Mas não comunista. Tanto que, durante muitos anos ainda, organizações comunistas como o Foro de São Paulo eram tratadas como conspiração e paranoia. O Partido Comunista era uma relíquia caricata. Até o fim da primeira década do século XXI, chamar alguém de comunista era visto como um exagero. Imaginar que alguém pudesse querer instalar uma ditadura de esquerda no Brasil era delírio. Supor que um dia jornalistas apoiassem a censura de colegas era caso de hospício. E por aí vai.
Não preciso nem falar que hoje em dia se dizer petista e comunista é a coisa mais comum do mundo. Não preciso, mas falo mesmo assim: hoje em dia ser dizer petista e comunista é a coisa mais comum do mundo. Repetir slogans rançosos é aceitável. Defender ideias que já se provaram fracassadas é digno de aplausos. Contestar verdades históricas não rende mais o xingamento de “revisionista” – ou simplesmente “burro!”. Até sonhar com um paredónzinho deixou de ser considerado imoral, coisa de psicopata.
E agora vou encerrar a crônica subindo num caixote para, emulando as palavras do grande Martin Luther King, dizer que tenho um sonho: o de uma sociedade onde se declarar petista e comunista volte a ser motivo de escárnio, gargalhada e preocupação de mãe. Mas tem que ser algo natural. Orgânico, como se diz. Sem Lei Anticomunismo, sem que o Estado proíba a estupidez.

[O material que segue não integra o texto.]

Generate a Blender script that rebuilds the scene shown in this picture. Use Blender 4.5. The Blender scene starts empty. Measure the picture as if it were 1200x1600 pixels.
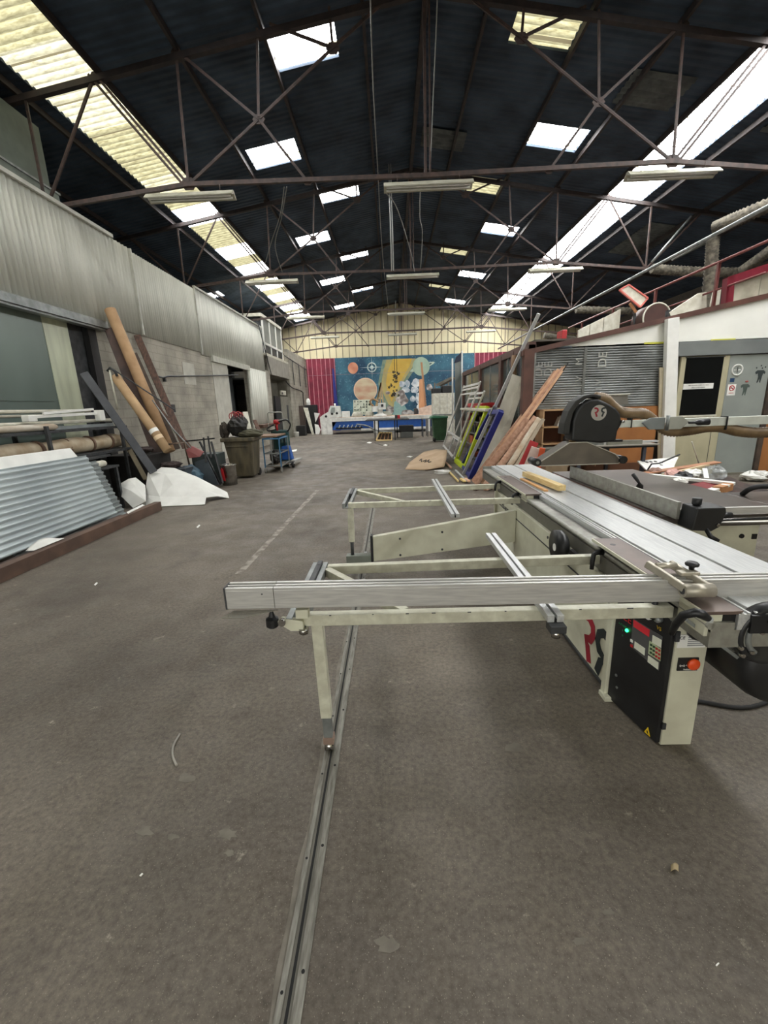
import bpy, math, random
from mathutils import Vector as V, Matrix
random.seed(7)
SC = bpy.context.scene
COL = SC.collection
# ---------------------------------------------------------------- camera
F, PITCH, ROLL, YAW, CH = 661.0, .2455, -.0352, -.0229, 1.75
cy, sy = math.cos(YAW), math.sin(YAW)
FW = V((sy*math.cos(PITCH), cy*math.cos(PITCH), -math.sin(PITCH)))
_r = V((cy, -sy, 0)); _u = _r.cross(FW)
RT = math.cos(ROLL)*_r + math.sin(ROLL)*_u
UP = -math.sin(ROLL)*_r + math.cos(ROLL)*_u
EYE = V((0, 0, CH))
cd = bpy.data.cameras.new('camera'); co = bpy.data.objects.new('camera', cd); COL.objects.link(co)
cd.sensor_fit = 'VERTICAL'; cd.sensor_height = 36.0; cd.lens = F/1600*36
cd.clip_start = .05; cd.clip_end = 300
co.matrix_world = Matrix(((RT.x, UP.x, -FW.x, EYE.x), (RT.y, UP.y, -FW.y, EYE.y), (RT.z, UP.z, -FW.z, EYE.z), (0, 0, 0, 1)))
SC.camera = co
def ray(x, y): return (x-600)/F*RT - (y-800)/F*UP + FW
def G(x, y, z=0.0):
    d = ray(x, y); return EYE + d*((z-CH)/d.z)          # where a sight line meets the level z
def A(x, y, Y):
    d = ray(x, y); return EYE + d*(Y/d.y)               # where it meets the cross-hall plane Y
def W(x, y, X):
    d = ray(x, y); return EYE + d*(X/d.x)               # where it meets the lengthwise plane X
# ---------------------------------------------------------------- mesh builder
class M:
    def __init__(s): s.v = []; s.f = []; s.mi = []; s.sm = []
    def add(s, vs, fs, m=0, sm=False):
        b = len(s.v); s.v += [tuple(p) for p in vs]
        for f in fs: s.f.append([b+i for i in f]); s.mi.append(m); s.sm.append(sm)
        return s
    def obox(s, c, ax, ay, az, m=0):
        c, ax, ay, az = V(c), V(ax), V(ay), V(az)
        vs = [c+i*ax+j*ay+k*az for k in (-1, 1) for j in (-1, 1) for i in (-1, 1)]
        if ax.cross(ay).dot(az) < 0: fs = [(0,1,3,2),(4,6,7,5),(0,4,5,1),(2,3,7,6),(0,2,6,4),(1,5,7,3)]
        else: fs = [(0,2,3,1),(4,5,7,6),(0,1,5,4),(2,6,7,3),(0,4,6,2),(1,3,7,5)]
        return s.add(vs, fs, m)
    def box(s, x0, x1, y0, y1, z0, z1, m=0):
        return s.obox(((x0+x1)/2, (y0+y1)/2, (z0+z1)/2), (abs(x1-x0)/2, 0, 0), (0, abs(y1-y0)/2, 0), (0, 0, abs(z1-z0)/2), m)
    def bar(s, p, q, w, h, up=(0, 0, 1), m=0):
        p, q = V(p), V(q); d = q-p; L = d.length; d.normalize(); up = V(up)
        x = d.cross(up)
        if x.length < 1e-4: x = d.cross(V((1, 0, 0)))
        x.normalize(); u = x.cross(d)
        return s.obox((p+q)/2, x*(w/2), d*(L/2), u*(h/2), m)
    def tube(s, pts, r, n=10, m=0, cap=True, closed=False):
        pts = [V(p) for p in pts]; N = len(pts); rs = r if isinstance(r, (list, tuple)) else [r]*N
        vs = []; prev = None
        for i, p in enumerate(pts):
            a = pts[(i-1) % N] if (closed or i > 0) else p; b = pts[(i+1) % N] if (closed or i < N-1) else p
            t = (b-a).normalized()
            if prev is None:
                x = t.cross(V((0, 0, 1)))
                if x.length < .05: x = t.cross(V((1, 0, 0)))
            else: x = prev - t*prev.dot(t)
            x.normalize(); prev = x; y = t.cross(x)
            for k in range(n):
                a_ = 2*math.pi*k/n; vs.append(p + rs[i]*(math.cos(a_)*x + math.sin(a_)*y))
        fs = []
        for i in range(N if closed else N-1):
            j = (i+1) % N
            for k in range(n): fs.append((i*n+k, i*n+(k+1) % n, j*n+(k+1) % n, j*n+k))
        s.add(vs, fs, m, True)
        if cap and not closed:
            b = len(s.v)-len(vs)
            s.f.append([b+k for k in reversed(range(n))]); s.mi.append(m); s.sm.append(False)
            s.f.append([b+(N-1)*n+k for k in range(n)]); s.mi.append(m); s.sm.append(False)
        return s
    def cyl(s, p, q, r0, r1=None, n=16, m=0): return s.tube([p, q], [r0, r0 if r1 is None else r1], n, m)
    def prism(s, poly, d, m=0):
        d = V(d); a = [V(p) for p in poly]; n = len(a)
        nrm = V((0, 0, 0))
        for i in range(n): nrm += a[i].cross(a[(i+1) % n])
        if nrm.dot(d) > 0: a.reverse()
        vs = a + [p+d for p in a]
        fs = [tuple(range(n)), tuple(range(2*n-1, n-1, -1))] + [(i, n+i, n+(i+1) % n, (i+1) % n) for i in range(n)]
        fs = [f if k < 2 else tuple(f) for k, f in enumerate(fs)]
        return s.add(vs, fs, m)
    def lathe(s, c, prof, ax=(0, 0, 1), n=20, m=0, sm=True):
        c = V(c); ax = V(ax).normalized(); x = ax.cross(V((0, 0, 1)))
        if x.length < .05: x = V((1, 0, 0))
        x.normalize(); y = ax.cross(x); vs = []
        for r, h in prof:
            for k in range(n):
                t = 2*math.pi*k/n; vs.append(c+ax*h+r*(math.cos(t)*x+math.sin(t)*y))
        fs = [(i*n+k, i*n+(k+1) % n, (i+1)*n+(k+1) % n, (i+1)*n+k) for i in range(len(prof)-1) for k in range(n)]
        s.add(vs, fs, m, sm)
        b = len(s.v)-len(vs)
        if prof[0][0] > 1e-4: s.f.append([b+k for k in reversed(range(n))]); s.mi.append(m); s.sm.append(False)
        if prof[-1][0] > 1e-4: s.f.append([b+(len(prof)-1)*n+k for k in range(n)]); s.mi.append(m); s.sm.append(False)
        return s
    def grid(s, fn, nu, nv, th=None, m=0, sm=True):
        """sheet fn(u,v); th = thickness vector for a closed sheet"""
        P = [V(fn(i/nu, j/nv)) for j in range(nv+1) for i in range(nu+1)]
        w = nu+1; fs = [(j*w+i, j*w+i+1, (j+1)*w+i+1, (j+1)*w+i) for j in range(nv) for i in range(nu)]
        if th is None: return s.add(P, fs, m, sm)
        n = len(P); Q = [p+V(th) for p in P]
        fs2 = [tuple(n+k for k in reversed(f)) for f in fs]
        rim = []
        for i in range(nu): rim += [(i+1, i, n+i, n+i+1), (nv*w+i, nv*w+i+1, n+nv*w+i+1, n+nv*w+i)]
        for j in range(nv): rim += [(j*w, (j+1)*w, n+(j+1)*w, n+j*w), ((j+1)*w+nu, j*w+nu, n+j*w+nu, n+(j+1)*w+nu)]
        s.add(P+Q, fs+fs2, m, sm)
        b = len(s.v)-2*n
        for f in rim: s.f.append([b+i for i in f]); s.mi.append(m); s.sm.append(False)
        return s
    def ball(s, c, r, n=14, m=0, jit=0, sq=(1, 1, 1)):
        c = V(c); rng = random.Random(int(c.x*1000)+int(c.z*777)); vs = []; h = n//2
        for i in range(h+1):
            for k in range(n):
                th = math.pi*i/h; ph = 2*math.pi*k/n; R = r*(1+(rng.uniform(-jit, jit) if 0 < i < h else 0))
                vs.append(c+V((R*sq[0]*math.sin(th)*math.cos(ph), R*sq[1]*math.sin(th)*math.sin(ph), R*sq[2]*math.cos(th))))
        fs = [(i*n+k, (i+1)*n+k, (i+1)*n+(k+1) % n, i*n+(k+1) % n) for i in range(h) for k in range(n)]
        return s.add(vs, fs, m, jit == 0)
    def obj(s, name, mats, bevel=0, base=None):
        me = bpy.data.meshes.new(name)
        off = V(base) if base is not None else V((0, 0, 0))
        me.from_pydata([tuple(V(p)-off) for p in s.v], [], s.f)
        for m in (mats if isinstance(mats, (list, tuple)) else [mats]): me.materials.append(m)
        for p, k, q in zip(me.polygons, s.mi, s.sm): p.material_index = k; p.use_smooth = q
        me.update()
        o = bpy.data.objects.new(name, me); o.location = off; COL.objects.link(o)
        if bevel:
            b = o.modifiers.new('bevel', 'BEVEL'); b.width = bevel; b.segments = 2; b.limit_method = 'ANGLE'; b.angle_limit = math.radians(40)
        return o
    def base(s):
        xs, ys, zs = zip(*s.v); return V(((min(xs)+max(xs))/2, (min(ys)+max(ys))/2, min(zs)))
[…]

Sonho com um país onde se dizer leitor de Marx , usar boné do MST ou andar por aí com a carona feia de Lula estampada na camiseta volte a ser considerado coisa de jeca-mais-jeca-que-o-jeca-tatu. Sonho, por fim, em conviver com amigos que, ao avistarem o conhecido comunistinha, sussurrem: “Xi, lá vem aquele chato comunistinha. Tomara que não venha se sentar aqui. Disfarça! Disfarça!”.